The film conveys a desolate sense of isolation, as the family are cut off on their side of the motorway and the rest of the world carries on on the other. The road gets busier and busier. Julien's friends abandon him, eldest daughter Judith (Leroux) can no longer sunbathe without harassment from passing lorry drivers, and middle child Marion (Budd) becomes obsessed with the prospect of lead poisoning. Meanwhile, Marthe cannot sleep and becomes increasingly unhinged, and Michel, once laid-back, is anxious and angry.
There is a touch of The Cement Garden in these claustrophobic scenes of summer heat and family breakdown, albeit without the more sinister events of that film. But there are still undercurrents of darkness here. Why does Marthe insist on staying? We learn that she has only been happy in this house: has she experienced some past trauma or mental illness?
Michel works, and the children go to school, but we never see beyond the house, and Marthe’s daily activities there. Indeed, when Marion asks why she does not go back to work, it seems preposterous that there should be any concept of work in this world – all that exists is the home. Marthe protests in response that she isn’t in prison. But Home seems to reflect the difficulties of a life lived solely within the domestic sphere; a life at once comforting and insanely confining. Perhaps Marthe is in prison after all.

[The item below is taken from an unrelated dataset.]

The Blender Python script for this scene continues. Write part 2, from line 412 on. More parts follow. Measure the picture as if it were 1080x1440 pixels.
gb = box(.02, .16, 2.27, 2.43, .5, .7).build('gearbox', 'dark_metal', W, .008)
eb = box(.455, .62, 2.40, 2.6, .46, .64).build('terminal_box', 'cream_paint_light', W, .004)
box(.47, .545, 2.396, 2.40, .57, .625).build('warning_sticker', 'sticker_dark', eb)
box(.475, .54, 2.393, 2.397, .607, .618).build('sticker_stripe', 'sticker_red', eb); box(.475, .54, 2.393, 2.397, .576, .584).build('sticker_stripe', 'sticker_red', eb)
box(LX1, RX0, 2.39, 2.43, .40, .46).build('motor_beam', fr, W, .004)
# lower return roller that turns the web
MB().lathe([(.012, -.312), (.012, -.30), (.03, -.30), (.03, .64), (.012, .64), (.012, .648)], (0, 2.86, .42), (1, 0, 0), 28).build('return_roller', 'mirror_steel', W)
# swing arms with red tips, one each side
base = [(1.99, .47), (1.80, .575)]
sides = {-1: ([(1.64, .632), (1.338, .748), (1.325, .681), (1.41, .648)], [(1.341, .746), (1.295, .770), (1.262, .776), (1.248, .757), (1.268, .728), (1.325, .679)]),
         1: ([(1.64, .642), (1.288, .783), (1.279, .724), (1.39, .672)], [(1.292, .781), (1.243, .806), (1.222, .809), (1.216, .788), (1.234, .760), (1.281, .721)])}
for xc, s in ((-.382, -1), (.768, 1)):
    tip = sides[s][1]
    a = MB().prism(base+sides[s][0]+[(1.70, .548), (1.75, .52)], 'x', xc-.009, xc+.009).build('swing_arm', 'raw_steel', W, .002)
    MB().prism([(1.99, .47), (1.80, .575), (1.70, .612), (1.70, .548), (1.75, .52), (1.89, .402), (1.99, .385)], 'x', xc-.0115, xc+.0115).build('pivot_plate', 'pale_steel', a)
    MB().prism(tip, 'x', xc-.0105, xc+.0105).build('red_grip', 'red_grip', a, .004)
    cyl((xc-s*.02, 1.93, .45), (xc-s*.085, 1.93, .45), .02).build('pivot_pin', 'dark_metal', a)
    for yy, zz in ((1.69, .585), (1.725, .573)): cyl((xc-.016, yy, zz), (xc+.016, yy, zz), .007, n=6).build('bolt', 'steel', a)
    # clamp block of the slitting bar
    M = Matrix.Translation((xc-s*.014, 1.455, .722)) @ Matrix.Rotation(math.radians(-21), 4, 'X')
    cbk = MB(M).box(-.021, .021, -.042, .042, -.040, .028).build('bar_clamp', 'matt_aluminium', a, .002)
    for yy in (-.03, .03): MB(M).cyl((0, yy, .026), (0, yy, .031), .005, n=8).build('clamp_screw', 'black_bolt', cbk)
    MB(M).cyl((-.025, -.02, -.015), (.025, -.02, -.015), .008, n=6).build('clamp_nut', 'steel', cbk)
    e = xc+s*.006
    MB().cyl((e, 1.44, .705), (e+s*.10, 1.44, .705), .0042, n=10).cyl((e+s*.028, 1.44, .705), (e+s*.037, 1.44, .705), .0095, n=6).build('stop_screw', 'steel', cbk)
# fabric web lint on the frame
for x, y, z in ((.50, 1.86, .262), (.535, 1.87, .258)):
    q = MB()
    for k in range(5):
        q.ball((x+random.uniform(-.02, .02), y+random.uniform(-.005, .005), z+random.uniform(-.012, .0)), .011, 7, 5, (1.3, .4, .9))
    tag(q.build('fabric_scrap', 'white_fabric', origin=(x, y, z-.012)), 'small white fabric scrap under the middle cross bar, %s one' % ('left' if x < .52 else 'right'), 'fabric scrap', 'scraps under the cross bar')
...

Meier’s film has a gorgeous textural quality and stillness to it that makes it a pleasure to watch. The light through windows, the furniture strewn across the road at the start, and the lovingly lit skin of the actors are rich and almost tactile. By contrast the tinny glare of the road outside is crass and vulgar, the people who use it an affront to the family’s privacy. Home is a neatly contained and affecting film about the lengths to which we will go to try to preserve the sanctity of our homes against invasion by the world outside.